It was pretty easy going at first... for about 10 minutes. Then, the trail leapt upward crazily steep, and for the next four hours and about 2500' we picked our way through scree, boulders, and along ledges that must have been terribly exposed, but fortunately it was too dark to see. Ahead and upward stretched a line of twinkling headlamps, until they merged with the twinkling stars themselves.
Shortly after dawn we reached "crampon place" where we finally stepped off the hateful rock at the very top of a sharp ended ridge (the last 30' "protected" with a loose and worn out polypropylene hand line) and on to blessed glacial snow. We fitted our crampons and roped up into two rope teams of 4, and for the next hour threaded our way through a field of open crevasses, actually stepping over one gap about 3' wide.

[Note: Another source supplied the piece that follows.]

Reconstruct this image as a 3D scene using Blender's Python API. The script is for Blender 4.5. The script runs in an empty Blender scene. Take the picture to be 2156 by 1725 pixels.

At the base of the head wall we traded ice axes for ascenders, and spent the next hour or so jugging ourselves up 100 meters of 60 degree snow and ice to the summit ridge.
Once on the summit ridge we faced another 30 minutes of jumaring up the knife edge ridge to the summit, the slopes plunging away on either side at more than 60 degree for hundreds of feet.
And finally, on the dining room table-sized summit, stunning views of Ama Dablam to the south, Cholatse and Taboche to the west, the massive Lohtse Shar and Lohtse herself to the north, and 8500 meter Makalu standing guard to the East, all seeming so close as to be touchable. Only Everest is missing from this panoply of Himalayan giants, hidden by the closeness of sister Lohtse.
Successful climbers included Jim Ronning, Donovan Pacholl, Mark Koss, Mark Rosolowski, Sandra Volk, and Dick Durant. Time up: 08:30; time Down: 04:00; elevation gain Base Camp to summit: 3,400'; summit elevation: 20,305'.